▸ What to work on:
Could the lines from the start of the data through the line with "return L_, R_" be set down exactly, with no pictures among them?

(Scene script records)
----
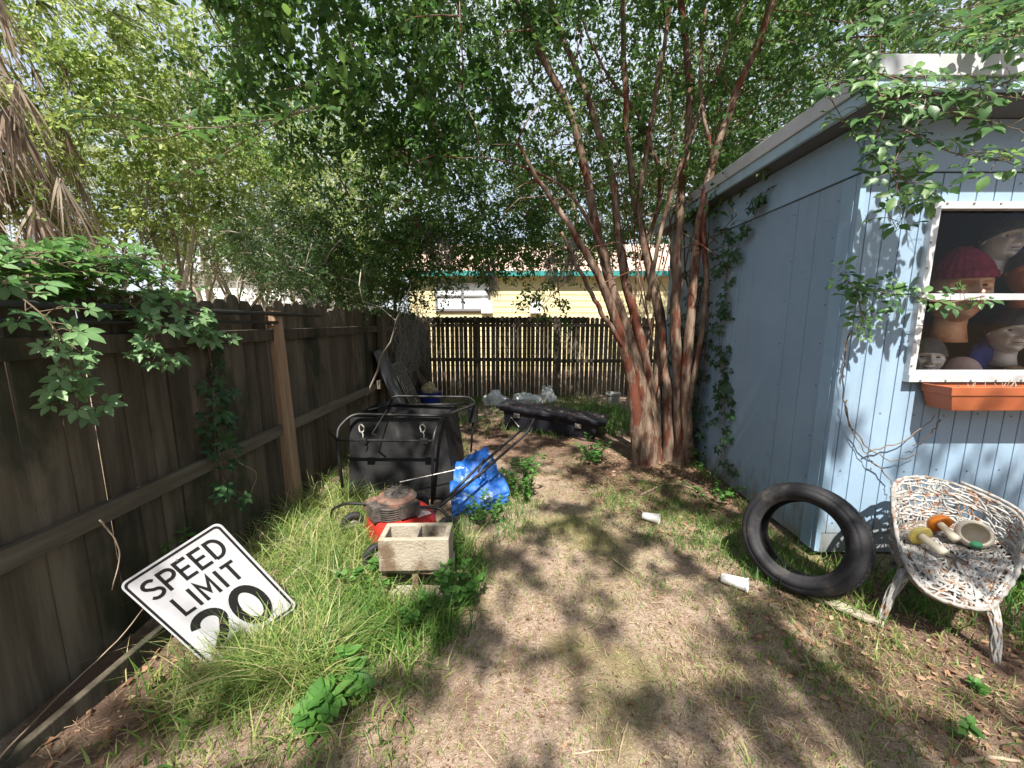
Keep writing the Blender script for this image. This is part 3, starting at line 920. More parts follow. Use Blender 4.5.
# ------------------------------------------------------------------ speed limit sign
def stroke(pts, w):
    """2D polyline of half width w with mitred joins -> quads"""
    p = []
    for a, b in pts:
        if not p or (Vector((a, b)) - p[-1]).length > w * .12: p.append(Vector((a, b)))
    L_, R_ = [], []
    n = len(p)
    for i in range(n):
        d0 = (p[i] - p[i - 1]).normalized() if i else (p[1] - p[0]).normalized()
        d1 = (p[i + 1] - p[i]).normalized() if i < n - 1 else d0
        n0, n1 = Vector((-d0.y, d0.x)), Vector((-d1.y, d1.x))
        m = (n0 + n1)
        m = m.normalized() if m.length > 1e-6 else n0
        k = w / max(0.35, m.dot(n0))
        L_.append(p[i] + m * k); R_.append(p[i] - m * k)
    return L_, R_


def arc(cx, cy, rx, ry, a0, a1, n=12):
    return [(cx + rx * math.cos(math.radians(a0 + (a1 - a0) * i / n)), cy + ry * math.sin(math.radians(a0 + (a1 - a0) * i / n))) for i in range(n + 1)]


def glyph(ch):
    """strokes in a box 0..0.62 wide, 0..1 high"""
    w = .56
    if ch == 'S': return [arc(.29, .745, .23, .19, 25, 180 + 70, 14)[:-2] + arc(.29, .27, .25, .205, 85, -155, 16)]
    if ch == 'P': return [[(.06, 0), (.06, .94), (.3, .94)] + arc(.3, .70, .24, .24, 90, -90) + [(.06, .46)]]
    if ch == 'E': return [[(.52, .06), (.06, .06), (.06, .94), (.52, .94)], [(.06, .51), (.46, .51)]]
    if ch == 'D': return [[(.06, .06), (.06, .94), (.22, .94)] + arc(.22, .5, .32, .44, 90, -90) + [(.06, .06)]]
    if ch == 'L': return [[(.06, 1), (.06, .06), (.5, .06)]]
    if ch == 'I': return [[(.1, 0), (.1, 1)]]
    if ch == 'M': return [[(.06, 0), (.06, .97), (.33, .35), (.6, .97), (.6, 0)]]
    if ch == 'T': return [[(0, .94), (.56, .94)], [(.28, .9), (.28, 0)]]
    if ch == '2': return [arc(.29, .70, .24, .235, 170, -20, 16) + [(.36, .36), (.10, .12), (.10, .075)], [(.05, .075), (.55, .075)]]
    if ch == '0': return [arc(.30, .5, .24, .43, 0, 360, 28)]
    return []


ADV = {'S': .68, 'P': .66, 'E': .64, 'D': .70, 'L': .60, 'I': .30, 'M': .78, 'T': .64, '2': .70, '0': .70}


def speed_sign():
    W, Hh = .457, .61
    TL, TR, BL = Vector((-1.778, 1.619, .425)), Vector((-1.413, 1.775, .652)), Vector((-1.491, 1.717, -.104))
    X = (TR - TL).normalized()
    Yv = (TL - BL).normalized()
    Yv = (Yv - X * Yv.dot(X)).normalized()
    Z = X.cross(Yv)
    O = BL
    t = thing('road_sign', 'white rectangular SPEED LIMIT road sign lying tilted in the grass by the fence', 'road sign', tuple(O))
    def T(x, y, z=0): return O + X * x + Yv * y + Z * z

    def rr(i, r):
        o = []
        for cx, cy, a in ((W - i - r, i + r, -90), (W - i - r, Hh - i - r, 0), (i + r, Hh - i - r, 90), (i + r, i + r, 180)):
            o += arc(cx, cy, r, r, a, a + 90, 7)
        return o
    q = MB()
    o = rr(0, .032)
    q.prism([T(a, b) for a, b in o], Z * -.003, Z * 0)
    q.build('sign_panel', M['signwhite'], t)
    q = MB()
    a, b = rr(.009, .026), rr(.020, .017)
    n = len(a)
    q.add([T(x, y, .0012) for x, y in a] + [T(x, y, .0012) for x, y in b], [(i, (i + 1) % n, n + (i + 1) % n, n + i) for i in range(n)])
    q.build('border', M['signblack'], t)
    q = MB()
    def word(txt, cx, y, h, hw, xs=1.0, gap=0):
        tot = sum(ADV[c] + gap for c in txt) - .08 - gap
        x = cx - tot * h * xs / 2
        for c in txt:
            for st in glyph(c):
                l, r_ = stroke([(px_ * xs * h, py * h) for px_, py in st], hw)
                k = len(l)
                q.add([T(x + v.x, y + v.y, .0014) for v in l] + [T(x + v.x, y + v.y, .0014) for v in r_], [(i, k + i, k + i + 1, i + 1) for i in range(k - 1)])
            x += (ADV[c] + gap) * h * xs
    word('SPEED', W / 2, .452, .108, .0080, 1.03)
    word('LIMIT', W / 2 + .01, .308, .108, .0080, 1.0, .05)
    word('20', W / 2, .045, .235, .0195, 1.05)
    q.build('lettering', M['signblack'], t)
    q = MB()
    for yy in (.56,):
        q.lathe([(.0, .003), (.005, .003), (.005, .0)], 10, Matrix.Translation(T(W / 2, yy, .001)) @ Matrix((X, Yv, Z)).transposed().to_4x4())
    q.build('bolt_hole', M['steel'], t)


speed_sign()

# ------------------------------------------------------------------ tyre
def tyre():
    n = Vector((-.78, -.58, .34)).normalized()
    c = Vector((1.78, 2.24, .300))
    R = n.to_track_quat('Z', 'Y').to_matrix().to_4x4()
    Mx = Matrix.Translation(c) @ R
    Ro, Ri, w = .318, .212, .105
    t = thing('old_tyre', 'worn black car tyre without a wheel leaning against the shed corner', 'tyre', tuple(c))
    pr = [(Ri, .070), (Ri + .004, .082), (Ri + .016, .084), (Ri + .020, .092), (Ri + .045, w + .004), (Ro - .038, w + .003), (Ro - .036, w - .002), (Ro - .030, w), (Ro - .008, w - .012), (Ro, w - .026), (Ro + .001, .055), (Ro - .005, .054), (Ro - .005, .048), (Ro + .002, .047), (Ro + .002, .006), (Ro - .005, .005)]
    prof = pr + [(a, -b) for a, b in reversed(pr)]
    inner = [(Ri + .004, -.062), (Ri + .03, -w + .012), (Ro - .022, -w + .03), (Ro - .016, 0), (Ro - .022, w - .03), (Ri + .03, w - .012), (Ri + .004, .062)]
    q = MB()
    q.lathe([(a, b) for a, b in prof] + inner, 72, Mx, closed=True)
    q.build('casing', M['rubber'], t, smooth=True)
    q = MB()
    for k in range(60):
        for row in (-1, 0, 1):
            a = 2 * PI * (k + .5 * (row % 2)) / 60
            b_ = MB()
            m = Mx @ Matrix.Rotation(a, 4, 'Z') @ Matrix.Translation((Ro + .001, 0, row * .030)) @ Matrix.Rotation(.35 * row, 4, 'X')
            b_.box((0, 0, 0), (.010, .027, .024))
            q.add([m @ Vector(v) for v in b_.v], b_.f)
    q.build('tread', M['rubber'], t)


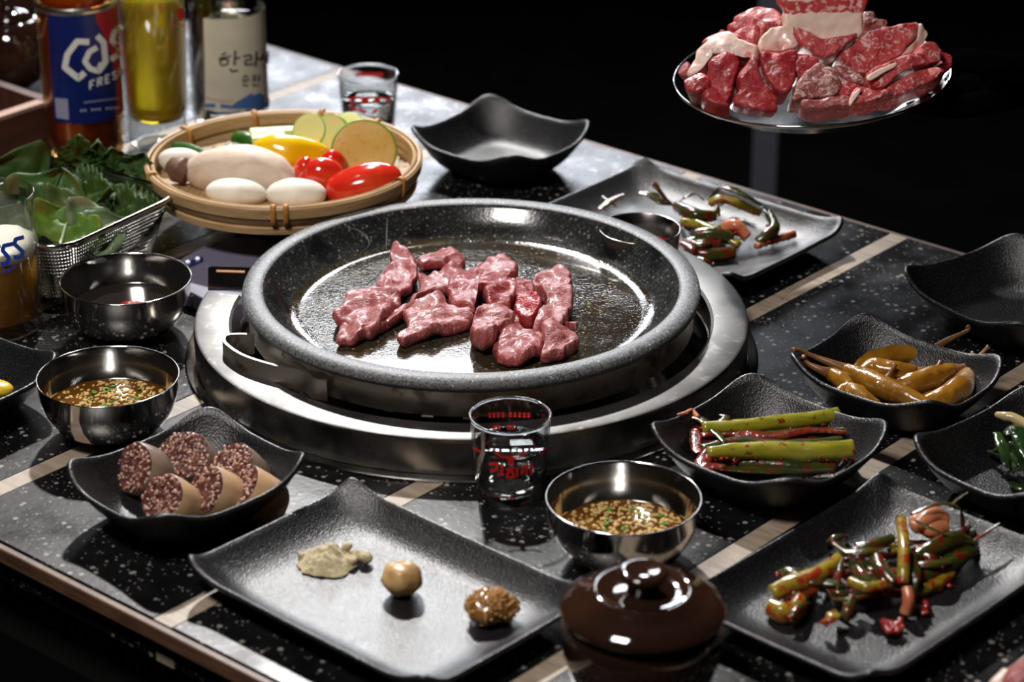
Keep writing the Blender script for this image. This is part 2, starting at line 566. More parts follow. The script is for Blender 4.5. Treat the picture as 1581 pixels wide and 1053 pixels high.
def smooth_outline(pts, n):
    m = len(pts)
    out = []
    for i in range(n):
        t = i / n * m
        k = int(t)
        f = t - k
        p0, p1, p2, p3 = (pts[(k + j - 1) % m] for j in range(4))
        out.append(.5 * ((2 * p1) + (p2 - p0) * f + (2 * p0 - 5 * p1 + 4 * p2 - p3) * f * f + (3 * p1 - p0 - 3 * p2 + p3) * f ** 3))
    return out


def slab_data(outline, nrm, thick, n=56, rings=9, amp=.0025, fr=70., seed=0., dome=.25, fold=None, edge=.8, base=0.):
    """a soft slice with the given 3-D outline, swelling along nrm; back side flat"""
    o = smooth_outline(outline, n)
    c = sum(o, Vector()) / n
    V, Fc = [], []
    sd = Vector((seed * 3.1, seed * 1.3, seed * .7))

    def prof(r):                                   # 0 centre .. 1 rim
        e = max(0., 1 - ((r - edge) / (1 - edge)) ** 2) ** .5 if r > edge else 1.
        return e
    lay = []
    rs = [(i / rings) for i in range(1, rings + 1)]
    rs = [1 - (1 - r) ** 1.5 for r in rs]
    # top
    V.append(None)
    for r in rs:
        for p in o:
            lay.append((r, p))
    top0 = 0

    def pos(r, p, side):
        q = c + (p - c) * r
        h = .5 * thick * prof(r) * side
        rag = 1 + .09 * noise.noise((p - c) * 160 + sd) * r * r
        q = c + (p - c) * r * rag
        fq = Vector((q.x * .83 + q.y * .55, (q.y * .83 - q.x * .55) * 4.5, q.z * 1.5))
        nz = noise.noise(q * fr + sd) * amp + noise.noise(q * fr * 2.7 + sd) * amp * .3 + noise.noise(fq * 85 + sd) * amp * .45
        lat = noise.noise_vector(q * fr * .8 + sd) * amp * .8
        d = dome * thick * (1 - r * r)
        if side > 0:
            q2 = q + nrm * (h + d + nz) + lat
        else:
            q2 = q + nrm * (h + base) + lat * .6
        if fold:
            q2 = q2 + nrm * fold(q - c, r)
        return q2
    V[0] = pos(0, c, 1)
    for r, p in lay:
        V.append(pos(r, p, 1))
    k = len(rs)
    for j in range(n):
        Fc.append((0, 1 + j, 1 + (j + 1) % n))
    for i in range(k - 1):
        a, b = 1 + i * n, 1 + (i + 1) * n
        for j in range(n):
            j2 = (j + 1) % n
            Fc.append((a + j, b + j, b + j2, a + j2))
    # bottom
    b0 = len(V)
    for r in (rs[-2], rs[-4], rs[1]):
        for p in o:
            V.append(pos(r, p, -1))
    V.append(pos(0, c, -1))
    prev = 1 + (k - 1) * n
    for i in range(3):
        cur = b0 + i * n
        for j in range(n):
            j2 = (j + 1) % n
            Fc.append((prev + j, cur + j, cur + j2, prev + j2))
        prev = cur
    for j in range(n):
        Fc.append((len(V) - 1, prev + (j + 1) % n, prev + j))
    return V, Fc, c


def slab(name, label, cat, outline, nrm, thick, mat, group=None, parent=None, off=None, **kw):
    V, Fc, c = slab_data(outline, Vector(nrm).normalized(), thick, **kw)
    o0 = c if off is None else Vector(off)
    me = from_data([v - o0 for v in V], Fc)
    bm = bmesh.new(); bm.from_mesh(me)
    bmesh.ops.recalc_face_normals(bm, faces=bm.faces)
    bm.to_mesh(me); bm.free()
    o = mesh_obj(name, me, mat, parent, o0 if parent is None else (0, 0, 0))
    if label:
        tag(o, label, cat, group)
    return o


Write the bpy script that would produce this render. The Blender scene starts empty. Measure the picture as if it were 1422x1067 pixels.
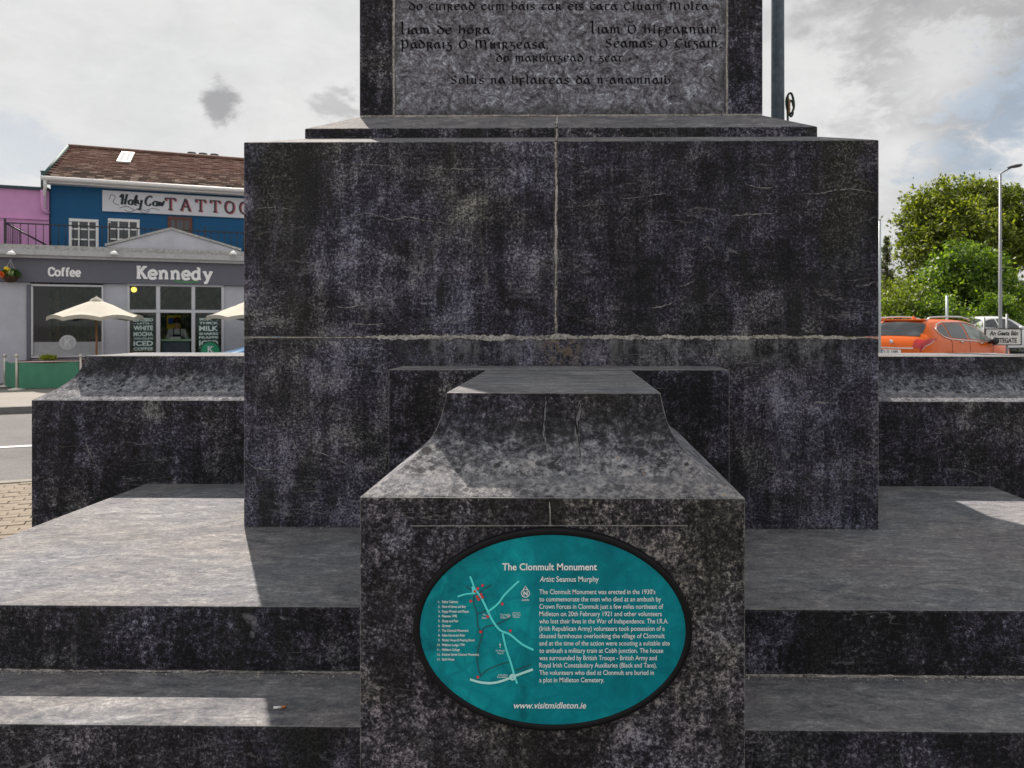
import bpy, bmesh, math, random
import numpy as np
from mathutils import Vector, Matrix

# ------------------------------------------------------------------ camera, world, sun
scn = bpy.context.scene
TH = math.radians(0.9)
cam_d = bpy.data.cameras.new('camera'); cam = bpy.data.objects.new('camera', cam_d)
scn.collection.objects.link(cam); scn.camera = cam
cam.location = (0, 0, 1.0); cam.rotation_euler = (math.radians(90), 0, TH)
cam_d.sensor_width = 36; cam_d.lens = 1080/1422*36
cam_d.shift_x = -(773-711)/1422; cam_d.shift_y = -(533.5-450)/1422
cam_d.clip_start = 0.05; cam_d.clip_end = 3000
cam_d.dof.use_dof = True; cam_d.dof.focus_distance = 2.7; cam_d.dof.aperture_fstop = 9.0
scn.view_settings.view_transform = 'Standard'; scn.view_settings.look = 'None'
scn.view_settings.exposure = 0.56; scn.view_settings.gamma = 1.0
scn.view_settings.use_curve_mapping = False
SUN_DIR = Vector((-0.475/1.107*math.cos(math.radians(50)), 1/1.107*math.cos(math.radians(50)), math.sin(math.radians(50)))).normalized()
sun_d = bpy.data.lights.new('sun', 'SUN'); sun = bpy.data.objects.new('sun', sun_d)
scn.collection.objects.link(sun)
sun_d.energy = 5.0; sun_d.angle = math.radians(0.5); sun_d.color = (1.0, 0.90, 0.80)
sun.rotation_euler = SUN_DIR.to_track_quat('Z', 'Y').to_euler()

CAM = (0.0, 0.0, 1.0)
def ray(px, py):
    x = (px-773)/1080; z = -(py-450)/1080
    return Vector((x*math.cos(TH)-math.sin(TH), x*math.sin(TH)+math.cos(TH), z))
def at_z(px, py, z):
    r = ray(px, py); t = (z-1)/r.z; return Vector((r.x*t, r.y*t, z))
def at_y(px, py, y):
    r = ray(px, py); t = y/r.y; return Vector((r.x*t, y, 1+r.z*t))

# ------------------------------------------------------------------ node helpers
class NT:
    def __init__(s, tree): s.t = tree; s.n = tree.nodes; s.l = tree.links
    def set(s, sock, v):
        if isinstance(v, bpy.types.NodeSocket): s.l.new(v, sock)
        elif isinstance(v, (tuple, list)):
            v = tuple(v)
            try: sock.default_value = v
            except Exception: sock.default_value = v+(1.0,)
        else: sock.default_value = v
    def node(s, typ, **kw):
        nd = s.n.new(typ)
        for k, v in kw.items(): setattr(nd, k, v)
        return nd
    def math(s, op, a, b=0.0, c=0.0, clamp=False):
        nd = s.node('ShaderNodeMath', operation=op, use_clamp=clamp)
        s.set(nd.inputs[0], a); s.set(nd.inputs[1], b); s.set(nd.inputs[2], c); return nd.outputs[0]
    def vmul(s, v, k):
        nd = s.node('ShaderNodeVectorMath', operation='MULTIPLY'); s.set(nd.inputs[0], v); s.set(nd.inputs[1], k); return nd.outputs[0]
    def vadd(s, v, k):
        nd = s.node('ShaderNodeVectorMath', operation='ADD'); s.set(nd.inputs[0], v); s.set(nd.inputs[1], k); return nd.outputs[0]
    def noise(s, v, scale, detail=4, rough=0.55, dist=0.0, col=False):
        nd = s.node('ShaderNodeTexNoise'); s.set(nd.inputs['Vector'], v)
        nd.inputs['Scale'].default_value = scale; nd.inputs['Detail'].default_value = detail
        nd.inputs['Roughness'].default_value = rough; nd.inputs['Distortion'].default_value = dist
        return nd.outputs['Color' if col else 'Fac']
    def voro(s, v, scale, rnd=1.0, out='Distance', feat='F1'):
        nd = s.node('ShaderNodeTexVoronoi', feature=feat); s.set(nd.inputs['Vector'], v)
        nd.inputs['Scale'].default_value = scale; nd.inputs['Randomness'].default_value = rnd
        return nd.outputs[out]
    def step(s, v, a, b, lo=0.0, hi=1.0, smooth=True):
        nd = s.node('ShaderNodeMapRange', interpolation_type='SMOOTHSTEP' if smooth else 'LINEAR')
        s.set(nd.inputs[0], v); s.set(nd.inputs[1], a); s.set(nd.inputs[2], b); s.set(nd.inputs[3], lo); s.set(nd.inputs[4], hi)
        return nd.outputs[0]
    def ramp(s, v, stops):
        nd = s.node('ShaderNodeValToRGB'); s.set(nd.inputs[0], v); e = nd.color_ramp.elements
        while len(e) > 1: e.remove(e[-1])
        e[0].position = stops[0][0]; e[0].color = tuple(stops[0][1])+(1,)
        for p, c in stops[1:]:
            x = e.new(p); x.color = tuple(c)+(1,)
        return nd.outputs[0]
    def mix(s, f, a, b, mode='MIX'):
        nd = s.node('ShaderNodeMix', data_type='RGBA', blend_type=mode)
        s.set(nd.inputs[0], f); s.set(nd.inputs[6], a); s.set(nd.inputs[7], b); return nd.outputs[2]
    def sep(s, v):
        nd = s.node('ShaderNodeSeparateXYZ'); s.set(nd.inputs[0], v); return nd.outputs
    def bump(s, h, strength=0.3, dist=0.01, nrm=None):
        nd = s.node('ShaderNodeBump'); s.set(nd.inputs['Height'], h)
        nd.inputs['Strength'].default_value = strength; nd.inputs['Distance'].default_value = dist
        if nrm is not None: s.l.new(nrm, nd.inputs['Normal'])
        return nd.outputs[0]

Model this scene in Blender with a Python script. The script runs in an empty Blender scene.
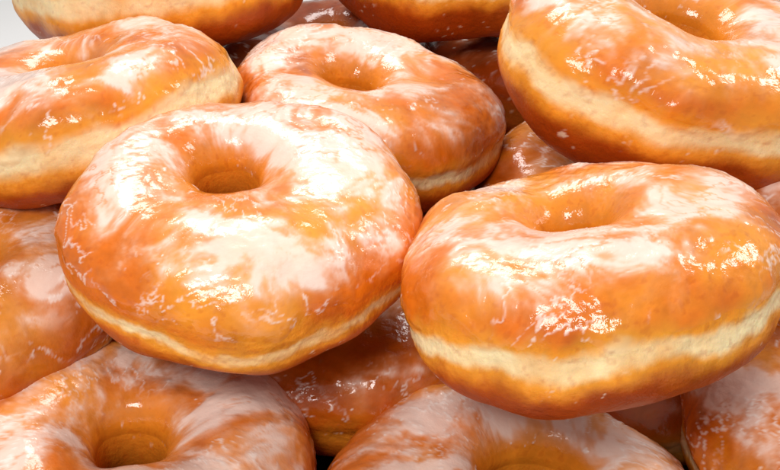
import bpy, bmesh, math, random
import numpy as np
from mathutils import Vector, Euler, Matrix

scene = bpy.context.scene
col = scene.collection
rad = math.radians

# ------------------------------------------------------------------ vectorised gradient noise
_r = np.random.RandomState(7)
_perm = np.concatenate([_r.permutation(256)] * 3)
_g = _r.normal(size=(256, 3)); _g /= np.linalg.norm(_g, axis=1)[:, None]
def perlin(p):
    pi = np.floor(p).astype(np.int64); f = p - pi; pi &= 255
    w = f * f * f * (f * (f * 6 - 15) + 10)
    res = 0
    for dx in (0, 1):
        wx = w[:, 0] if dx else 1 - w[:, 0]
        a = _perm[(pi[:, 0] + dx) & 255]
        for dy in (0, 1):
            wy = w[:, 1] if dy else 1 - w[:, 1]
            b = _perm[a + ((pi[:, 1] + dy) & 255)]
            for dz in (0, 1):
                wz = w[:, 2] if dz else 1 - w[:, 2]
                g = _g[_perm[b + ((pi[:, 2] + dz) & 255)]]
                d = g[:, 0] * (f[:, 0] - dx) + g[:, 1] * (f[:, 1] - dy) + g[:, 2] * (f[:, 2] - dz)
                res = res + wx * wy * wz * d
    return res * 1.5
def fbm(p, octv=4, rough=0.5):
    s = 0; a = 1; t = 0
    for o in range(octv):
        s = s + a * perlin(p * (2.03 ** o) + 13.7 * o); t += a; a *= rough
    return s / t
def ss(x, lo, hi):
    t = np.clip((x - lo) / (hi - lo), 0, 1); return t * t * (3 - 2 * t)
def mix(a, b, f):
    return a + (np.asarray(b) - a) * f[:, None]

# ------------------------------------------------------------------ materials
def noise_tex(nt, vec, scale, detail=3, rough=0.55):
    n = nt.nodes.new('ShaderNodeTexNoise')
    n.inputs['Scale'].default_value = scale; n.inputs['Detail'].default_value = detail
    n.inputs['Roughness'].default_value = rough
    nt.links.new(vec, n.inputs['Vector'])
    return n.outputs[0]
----
▸ Full output:
Keep writing the Blender script for this image. This is part 3, starting at line 920. More parts follow. Use Blender 4.5.
# ------------------------------------------------------------------ speed limit sign
def stroke(pts, w):
    """2D polyline of half width w with mitred joins -> quads"""
    p = []
    for a, b in pts:
        if not p or (Vector((a, b)) - p[-1]).length > w * .12: p.append(Vector((a, b)))
    L_, R_ = [], []
    n = len(p)
    for i in range(n):
        d0 = (p[i] - p[i - 1]).normalized() if i else (p[1] - p[0]).normalized()
        d1 = (p[i + 1] - p[i]).normalized() if i < n - 1 else d0
        n0, n1 = Vector((-d0.y, d0.x)), Vector((-d1.y, d1.x))
        m = (n0 + n1)
        m = m.normalized() if m.length > 1e-6 else n0
        k = w / max(0.35, m.dot(n0))
        L_.append(p[i] + m * k); R_.append(p[i] - m * k)
    return L_, R_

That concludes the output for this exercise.